Find each line with the word "pixels" and say how many there are, nothing else.

Scenes as source code
________________

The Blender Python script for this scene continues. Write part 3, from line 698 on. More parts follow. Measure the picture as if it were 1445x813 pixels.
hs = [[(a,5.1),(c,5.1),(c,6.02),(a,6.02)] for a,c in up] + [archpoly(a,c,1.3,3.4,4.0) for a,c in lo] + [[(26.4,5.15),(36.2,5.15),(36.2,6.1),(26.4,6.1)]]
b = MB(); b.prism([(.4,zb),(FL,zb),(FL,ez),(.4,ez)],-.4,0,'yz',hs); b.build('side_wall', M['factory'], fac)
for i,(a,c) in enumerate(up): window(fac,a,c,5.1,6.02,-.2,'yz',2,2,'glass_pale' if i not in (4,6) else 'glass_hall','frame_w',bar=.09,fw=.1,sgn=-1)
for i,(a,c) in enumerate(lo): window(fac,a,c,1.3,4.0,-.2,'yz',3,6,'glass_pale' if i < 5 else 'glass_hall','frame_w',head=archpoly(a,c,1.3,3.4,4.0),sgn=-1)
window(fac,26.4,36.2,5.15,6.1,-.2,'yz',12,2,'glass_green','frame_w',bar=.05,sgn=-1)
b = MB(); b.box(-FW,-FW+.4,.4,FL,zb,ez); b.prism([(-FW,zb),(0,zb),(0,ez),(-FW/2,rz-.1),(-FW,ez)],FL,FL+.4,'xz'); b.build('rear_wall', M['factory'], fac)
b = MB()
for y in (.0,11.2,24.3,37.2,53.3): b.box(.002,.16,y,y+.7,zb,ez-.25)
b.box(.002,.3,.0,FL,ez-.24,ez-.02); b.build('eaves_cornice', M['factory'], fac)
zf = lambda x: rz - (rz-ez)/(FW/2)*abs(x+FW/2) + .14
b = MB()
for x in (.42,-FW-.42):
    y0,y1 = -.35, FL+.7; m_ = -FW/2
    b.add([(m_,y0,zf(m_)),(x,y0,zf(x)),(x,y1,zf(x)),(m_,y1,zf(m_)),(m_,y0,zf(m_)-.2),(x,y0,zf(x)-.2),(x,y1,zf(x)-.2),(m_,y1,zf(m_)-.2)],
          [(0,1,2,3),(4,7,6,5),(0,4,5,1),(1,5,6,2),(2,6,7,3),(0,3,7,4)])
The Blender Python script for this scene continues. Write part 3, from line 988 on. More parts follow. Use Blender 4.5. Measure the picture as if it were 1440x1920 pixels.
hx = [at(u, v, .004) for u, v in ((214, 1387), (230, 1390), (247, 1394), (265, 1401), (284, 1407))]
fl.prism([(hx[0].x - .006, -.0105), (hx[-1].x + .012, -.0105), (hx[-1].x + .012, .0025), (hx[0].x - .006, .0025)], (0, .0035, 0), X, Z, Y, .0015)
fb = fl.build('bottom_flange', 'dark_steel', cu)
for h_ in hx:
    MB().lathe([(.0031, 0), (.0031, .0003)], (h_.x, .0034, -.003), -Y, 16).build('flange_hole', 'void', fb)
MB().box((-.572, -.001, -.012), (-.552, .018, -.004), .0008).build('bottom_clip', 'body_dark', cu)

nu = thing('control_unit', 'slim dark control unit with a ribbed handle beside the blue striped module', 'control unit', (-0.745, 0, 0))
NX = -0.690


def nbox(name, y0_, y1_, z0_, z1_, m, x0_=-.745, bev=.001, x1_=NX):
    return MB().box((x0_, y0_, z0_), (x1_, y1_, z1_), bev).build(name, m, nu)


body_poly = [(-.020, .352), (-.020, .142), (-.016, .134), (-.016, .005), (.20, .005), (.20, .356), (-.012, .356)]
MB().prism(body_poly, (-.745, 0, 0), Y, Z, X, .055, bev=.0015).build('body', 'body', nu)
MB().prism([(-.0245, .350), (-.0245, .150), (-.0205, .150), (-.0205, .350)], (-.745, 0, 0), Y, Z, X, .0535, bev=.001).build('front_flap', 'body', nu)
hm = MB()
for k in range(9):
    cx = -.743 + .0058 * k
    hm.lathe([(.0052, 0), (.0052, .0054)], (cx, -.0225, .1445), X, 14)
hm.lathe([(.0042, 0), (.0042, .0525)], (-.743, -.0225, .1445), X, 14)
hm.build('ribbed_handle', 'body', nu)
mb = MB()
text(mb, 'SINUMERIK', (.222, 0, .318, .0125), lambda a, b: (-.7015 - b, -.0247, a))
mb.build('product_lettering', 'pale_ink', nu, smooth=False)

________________

**Task solution:**
2